Experimental and computational study of ice accretion effects on aerodynamic performance

Abstract

Purpose The purpose of this paper is to analyse an actual representation of ice accretions, which are important during the certification process. Design/methodology/approach Ice accretion experiments are conducted in a low-speed subsonic wind tunnel testing facility to evaluate the influence of various ice shapes around the airfoil sections. Ice accumulation changes the shapes of local airfoil sections and thereby affects the aerodynamic performance characteristics of the considered NACA 23012 profile. The ice profiles are impregnated using balsa wood with glace, horn and mixed ice accretion cases for the detailed experimental investigation. Findings Computational fluid dynamics analysis is done to compute the influence of different ice shapes on the aerodynamic coefficients (Cl and Cd) while ice accretion occurs at the leading edge of the airfoil sections.
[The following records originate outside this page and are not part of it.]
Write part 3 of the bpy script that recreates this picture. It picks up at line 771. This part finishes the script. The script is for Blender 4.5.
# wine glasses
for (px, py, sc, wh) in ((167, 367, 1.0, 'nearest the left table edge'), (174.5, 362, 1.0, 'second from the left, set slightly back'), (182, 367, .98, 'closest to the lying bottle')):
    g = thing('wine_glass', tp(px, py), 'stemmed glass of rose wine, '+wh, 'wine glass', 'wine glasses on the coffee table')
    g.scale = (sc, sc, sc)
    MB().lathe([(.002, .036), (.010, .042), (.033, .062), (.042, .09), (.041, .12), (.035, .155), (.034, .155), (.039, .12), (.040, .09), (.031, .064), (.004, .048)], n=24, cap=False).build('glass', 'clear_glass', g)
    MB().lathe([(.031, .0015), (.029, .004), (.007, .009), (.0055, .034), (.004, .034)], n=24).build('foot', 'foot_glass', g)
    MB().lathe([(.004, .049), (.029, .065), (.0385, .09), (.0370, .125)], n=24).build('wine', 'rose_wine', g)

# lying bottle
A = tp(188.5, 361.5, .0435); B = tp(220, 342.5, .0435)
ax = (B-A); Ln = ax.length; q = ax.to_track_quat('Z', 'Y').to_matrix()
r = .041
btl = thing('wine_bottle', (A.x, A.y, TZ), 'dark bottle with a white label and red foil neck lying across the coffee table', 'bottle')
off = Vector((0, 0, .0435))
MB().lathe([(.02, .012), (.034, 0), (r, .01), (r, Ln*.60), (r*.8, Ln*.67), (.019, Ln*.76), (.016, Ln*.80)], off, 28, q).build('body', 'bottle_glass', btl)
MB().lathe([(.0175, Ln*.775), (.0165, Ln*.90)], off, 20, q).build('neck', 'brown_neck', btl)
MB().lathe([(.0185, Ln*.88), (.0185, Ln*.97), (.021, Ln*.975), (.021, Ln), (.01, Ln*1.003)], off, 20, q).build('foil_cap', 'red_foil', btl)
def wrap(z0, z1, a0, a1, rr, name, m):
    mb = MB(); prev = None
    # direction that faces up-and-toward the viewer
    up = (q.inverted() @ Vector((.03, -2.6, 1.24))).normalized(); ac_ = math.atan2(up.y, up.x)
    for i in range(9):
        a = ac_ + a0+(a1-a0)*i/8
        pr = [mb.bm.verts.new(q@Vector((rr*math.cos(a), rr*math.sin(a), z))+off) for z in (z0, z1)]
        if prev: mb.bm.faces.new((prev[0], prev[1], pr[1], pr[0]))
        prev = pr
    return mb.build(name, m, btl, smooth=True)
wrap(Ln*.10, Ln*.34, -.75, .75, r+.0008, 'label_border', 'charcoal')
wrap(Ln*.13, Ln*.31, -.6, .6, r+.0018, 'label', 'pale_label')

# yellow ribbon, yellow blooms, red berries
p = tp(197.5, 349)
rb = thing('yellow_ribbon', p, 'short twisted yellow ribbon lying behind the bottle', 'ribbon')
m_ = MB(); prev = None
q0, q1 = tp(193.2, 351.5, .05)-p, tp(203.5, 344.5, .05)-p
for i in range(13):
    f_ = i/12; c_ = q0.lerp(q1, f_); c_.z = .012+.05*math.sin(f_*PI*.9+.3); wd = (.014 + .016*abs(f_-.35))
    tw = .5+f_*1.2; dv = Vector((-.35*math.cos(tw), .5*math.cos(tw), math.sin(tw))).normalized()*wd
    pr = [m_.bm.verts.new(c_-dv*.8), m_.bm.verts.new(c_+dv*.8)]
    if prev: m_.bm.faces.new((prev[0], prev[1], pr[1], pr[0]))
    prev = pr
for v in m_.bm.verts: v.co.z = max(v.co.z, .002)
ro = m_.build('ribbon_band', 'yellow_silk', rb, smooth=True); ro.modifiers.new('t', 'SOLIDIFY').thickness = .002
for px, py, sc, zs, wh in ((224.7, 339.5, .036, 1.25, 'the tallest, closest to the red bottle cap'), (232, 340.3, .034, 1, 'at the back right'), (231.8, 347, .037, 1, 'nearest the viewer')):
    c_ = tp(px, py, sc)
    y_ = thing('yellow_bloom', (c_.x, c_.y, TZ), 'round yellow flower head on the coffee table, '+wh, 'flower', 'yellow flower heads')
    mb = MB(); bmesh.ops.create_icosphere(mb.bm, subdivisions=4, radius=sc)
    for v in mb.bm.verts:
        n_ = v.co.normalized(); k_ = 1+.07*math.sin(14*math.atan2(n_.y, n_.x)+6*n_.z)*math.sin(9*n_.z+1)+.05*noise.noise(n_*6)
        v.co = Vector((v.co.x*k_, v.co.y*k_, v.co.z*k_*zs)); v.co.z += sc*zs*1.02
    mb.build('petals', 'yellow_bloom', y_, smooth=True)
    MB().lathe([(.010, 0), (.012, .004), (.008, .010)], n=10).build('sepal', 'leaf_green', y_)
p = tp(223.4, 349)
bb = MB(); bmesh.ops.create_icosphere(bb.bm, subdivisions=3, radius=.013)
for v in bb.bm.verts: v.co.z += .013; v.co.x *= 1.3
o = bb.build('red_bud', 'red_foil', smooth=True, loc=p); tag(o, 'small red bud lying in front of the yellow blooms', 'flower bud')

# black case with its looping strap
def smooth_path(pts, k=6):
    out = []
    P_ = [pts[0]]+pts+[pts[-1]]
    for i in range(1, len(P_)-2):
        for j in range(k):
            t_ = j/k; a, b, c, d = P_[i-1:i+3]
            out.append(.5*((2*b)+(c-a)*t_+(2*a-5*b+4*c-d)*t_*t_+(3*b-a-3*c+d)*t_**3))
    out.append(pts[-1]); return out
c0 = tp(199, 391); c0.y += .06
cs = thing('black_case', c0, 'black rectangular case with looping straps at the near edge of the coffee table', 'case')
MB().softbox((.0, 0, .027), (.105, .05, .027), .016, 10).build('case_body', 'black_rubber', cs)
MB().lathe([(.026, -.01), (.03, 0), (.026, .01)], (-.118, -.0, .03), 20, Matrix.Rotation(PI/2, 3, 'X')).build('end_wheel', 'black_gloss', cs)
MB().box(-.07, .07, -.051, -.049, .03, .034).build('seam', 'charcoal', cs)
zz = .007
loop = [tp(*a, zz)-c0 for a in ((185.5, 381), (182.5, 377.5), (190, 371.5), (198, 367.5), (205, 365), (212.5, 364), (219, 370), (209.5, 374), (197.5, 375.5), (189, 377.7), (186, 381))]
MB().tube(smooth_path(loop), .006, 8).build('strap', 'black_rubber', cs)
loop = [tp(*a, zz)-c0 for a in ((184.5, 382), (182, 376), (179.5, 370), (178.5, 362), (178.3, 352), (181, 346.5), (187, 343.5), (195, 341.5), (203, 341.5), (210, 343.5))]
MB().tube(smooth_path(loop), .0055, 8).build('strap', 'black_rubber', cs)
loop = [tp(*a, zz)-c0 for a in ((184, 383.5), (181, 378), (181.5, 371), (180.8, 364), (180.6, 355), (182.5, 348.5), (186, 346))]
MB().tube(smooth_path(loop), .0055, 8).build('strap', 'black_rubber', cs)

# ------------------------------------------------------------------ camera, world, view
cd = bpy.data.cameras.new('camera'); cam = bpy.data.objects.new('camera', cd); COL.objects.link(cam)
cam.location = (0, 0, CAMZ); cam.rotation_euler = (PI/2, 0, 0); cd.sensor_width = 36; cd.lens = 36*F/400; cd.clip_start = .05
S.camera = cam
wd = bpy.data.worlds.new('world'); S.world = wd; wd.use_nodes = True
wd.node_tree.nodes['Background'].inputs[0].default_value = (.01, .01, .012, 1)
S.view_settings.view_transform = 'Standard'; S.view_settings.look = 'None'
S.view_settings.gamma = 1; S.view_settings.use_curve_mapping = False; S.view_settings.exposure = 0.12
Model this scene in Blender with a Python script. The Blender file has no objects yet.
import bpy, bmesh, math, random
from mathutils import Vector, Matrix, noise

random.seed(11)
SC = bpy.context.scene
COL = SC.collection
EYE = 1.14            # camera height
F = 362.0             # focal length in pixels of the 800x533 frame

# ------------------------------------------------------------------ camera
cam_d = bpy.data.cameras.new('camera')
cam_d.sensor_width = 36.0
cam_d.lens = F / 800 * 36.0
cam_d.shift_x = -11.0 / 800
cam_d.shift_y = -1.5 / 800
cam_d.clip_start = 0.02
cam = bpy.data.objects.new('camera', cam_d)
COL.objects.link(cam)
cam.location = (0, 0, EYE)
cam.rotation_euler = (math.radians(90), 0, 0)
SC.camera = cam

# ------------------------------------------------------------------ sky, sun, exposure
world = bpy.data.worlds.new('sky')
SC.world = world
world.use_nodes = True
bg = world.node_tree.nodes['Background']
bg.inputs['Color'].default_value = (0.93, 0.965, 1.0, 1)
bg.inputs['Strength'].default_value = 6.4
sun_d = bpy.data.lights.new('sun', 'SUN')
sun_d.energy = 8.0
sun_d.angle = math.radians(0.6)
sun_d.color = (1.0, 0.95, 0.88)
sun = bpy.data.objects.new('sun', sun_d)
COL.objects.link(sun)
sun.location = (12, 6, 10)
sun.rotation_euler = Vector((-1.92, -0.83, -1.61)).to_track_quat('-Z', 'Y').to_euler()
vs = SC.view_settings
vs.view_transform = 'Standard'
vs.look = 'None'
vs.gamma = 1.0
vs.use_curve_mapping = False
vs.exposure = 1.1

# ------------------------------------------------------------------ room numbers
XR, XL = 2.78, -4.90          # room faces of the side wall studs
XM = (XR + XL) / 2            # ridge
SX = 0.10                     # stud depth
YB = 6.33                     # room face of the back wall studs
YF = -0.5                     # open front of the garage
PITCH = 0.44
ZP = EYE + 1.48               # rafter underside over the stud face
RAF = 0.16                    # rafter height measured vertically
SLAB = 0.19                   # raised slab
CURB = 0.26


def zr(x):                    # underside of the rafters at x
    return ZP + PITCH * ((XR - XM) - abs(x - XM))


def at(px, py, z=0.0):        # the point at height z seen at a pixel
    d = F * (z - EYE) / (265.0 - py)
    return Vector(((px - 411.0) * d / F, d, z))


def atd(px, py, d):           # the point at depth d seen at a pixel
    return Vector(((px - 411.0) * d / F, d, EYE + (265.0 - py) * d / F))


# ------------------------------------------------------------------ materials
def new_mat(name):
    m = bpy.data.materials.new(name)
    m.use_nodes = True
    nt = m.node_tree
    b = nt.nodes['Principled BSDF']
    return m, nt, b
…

It is observed that the Cl and Cd modified immediately more than 40% as compared to the clean wing configuration. In the same fashion, the skin friction coefficient also abruptly changes for different ice shapes that have the potential to induce flutter at the critical speed of the airplane. The computational solutions are further validated through wind tunnel experiments and recent literature concerning certification for flight in icing conditions. Social implications The ice accretion study on the aerodynamic surfaces can also be extended for wind turbine blades installed at different cold regions around the globe. Further, the propeller icing influences the entire rotorcraft aerodynamics at low temperature conditions and the findings of this study are strongly connected with such problems. Originality/value The aerodynamic characteristics of the baseline airfoil are greatly affected by the ice accretion problem. Although flight through icing condition endures for a short duration, the takeoff path and decision speed are determined based on airplane drag as per federal aviation regulations. Hence, the proposed study is focussed on a cost-effective approach to predict the effect of ice accretion to achieve optimum performance.